== Data lines ==
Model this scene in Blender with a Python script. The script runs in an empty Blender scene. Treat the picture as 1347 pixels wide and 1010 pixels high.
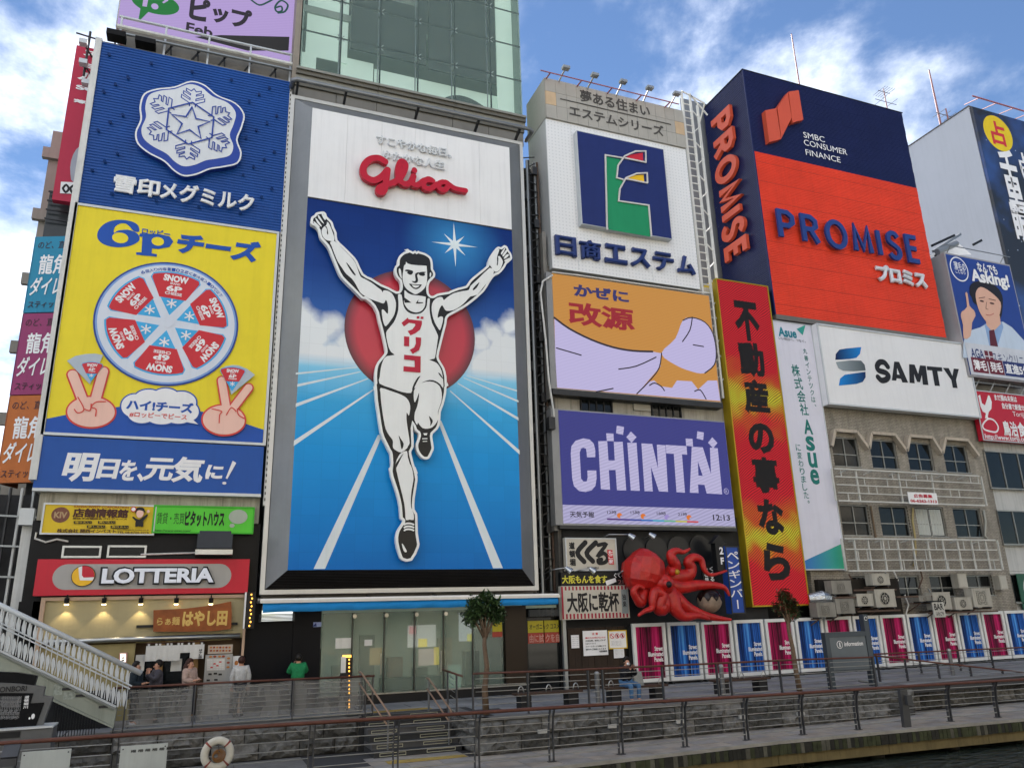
===
== Data lines ==
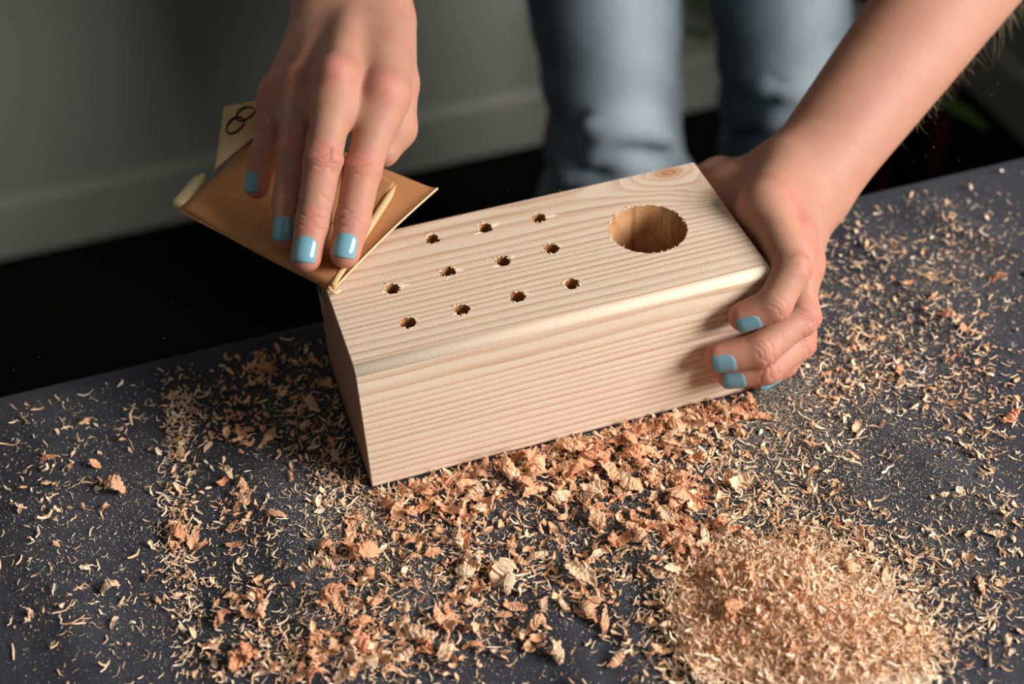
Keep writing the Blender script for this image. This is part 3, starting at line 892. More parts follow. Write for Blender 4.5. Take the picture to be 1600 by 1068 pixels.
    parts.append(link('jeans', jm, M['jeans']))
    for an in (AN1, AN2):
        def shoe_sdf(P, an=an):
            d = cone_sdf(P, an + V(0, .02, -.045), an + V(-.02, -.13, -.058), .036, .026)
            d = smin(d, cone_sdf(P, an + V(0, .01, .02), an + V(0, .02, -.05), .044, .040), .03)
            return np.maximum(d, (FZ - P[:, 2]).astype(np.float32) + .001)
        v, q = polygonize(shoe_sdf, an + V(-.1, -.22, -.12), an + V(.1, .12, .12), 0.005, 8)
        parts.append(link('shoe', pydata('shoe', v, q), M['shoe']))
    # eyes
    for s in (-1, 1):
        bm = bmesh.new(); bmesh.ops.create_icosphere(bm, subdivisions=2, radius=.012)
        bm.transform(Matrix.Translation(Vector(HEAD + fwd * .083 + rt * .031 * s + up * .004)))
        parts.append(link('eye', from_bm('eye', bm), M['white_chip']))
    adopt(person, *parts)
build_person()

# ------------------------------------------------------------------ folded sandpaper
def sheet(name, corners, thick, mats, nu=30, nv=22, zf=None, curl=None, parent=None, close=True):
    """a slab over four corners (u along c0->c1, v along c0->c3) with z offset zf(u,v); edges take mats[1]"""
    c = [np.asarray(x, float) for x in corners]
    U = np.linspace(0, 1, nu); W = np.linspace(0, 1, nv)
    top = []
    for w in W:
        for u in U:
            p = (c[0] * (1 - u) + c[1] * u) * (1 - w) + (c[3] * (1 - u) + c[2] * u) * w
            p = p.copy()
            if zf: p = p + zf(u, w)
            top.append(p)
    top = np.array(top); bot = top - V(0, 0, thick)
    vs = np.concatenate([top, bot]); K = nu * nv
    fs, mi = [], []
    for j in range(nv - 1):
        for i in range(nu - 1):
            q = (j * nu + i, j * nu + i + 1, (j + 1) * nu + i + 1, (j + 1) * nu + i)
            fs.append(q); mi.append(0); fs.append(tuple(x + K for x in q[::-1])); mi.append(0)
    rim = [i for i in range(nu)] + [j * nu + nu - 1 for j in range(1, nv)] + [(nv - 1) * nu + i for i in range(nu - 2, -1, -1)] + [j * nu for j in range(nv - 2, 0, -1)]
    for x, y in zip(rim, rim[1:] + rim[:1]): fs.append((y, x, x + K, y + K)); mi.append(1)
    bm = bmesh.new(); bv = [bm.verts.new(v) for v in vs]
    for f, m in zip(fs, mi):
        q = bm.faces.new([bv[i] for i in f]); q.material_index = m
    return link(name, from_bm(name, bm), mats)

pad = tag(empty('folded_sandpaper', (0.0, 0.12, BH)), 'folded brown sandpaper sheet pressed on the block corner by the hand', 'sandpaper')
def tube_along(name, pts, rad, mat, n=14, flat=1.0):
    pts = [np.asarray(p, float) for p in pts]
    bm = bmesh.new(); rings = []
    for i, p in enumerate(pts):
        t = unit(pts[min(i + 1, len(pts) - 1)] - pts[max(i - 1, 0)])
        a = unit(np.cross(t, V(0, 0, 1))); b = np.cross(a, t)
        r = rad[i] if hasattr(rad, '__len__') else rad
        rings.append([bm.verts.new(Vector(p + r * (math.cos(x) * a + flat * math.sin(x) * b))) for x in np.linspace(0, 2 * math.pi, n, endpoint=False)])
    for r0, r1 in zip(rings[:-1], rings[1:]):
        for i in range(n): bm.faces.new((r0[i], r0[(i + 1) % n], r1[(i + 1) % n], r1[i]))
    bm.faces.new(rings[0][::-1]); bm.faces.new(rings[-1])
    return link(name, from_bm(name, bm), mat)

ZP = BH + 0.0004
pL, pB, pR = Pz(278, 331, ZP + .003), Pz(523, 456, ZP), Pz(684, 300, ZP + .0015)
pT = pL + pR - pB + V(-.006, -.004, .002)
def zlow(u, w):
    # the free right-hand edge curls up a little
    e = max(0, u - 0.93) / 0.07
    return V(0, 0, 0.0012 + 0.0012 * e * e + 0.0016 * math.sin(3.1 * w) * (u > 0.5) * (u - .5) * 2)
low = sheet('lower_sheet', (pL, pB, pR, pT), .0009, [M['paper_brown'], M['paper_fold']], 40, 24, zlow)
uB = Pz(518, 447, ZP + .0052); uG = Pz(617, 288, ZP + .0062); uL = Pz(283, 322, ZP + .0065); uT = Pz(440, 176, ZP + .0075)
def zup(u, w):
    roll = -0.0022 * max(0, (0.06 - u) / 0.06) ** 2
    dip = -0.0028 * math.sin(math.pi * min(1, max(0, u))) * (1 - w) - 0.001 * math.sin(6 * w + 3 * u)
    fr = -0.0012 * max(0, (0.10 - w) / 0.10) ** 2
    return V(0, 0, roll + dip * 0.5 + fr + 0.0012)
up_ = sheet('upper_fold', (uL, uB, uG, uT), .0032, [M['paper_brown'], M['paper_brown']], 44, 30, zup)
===
== Data lines ==
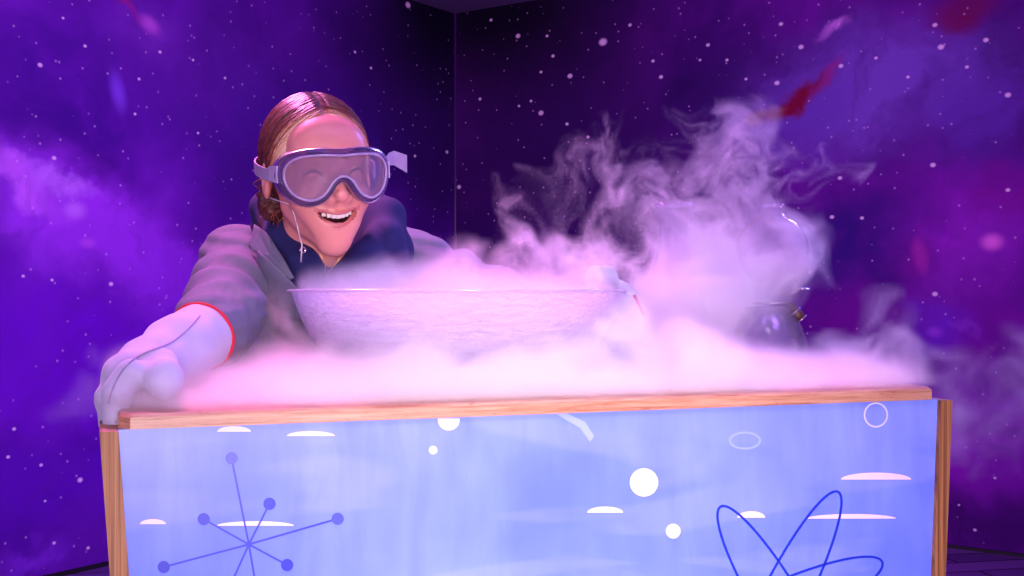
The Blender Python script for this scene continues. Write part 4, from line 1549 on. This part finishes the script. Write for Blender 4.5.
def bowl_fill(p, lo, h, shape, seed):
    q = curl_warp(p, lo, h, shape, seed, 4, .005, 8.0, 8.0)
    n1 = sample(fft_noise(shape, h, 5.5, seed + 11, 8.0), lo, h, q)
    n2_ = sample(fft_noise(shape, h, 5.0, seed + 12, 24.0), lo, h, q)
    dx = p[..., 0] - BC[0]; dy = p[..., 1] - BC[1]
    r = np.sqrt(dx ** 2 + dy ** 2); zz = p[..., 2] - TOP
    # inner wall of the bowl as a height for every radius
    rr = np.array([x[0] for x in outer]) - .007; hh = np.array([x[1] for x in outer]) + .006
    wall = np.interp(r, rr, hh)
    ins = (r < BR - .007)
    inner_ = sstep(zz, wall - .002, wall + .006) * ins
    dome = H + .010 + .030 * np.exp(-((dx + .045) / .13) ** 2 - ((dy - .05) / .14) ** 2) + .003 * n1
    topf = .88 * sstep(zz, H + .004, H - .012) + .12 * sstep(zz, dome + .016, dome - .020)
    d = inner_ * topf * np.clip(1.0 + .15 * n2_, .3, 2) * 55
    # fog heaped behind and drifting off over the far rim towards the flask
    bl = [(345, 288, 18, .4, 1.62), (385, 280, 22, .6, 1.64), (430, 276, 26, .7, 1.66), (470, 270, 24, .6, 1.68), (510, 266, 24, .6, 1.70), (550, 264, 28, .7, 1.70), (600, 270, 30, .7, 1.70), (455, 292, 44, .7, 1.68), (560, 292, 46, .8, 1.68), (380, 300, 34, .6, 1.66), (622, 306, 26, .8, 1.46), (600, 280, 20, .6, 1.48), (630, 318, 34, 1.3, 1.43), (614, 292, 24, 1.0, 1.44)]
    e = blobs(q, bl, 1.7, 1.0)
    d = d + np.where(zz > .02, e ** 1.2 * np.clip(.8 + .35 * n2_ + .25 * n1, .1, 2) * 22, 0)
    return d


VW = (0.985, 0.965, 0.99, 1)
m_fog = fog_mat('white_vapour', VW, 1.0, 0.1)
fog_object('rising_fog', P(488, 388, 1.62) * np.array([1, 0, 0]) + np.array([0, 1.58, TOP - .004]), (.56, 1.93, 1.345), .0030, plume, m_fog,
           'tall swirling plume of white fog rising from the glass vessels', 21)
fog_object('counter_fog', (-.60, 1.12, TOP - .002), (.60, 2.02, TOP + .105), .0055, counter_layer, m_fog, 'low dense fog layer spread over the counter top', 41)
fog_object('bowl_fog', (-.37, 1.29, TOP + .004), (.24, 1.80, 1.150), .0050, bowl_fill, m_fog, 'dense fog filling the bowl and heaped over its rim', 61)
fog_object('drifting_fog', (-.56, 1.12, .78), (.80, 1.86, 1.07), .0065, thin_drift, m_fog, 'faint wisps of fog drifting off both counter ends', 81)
===
__Task prompt__. Output exactly the lines of the material above from the one containing "Keep writing the" up to and including the one containing "build_person()".

__Solution to the problem__.
Keep writing the Blender script for this image. This is part 3, starting at line 892. More parts follow. Write for Blender 4.5. Take the picture to be 1600 by 1068 pixels.
    parts.append(link('jeans', jm, M['jeans']))
    for an in (AN1, AN2):
        def shoe_sdf(P, an=an):
            d = cone_sdf(P, an + V(0, .02, -.045), an + V(-.02, -.13, -.058), .036, .026)
            d = smin(d, cone_sdf(P, an + V(0, .01, .02), an + V(0, .02, -.05), .044, .040), .03)
            return np.maximum(d, (FZ - P[:, 2]).astype(np.float32) + .001)
        v, q = polygonize(shoe_sdf, an + V(-.1, -.22, -.12), an + V(.1, .12, .12), 0.005, 8)
        parts.append(link('shoe', pydata('shoe', v, q), M['shoe']))
    # eyes
    for s in (-1, 1):
        bm = bmesh.new(); bmesh.ops.create_icosphere(bm, subdivisions=2, radius=.012)
        bm.transform(Matrix.Translation(Vector(HEAD + fwd * .083 + rt * .031 * s + up * .004)))
        parts.append(link('eye', from_bm('eye', bm), M['white_chip']))
    adopt(person, *parts)
build_person()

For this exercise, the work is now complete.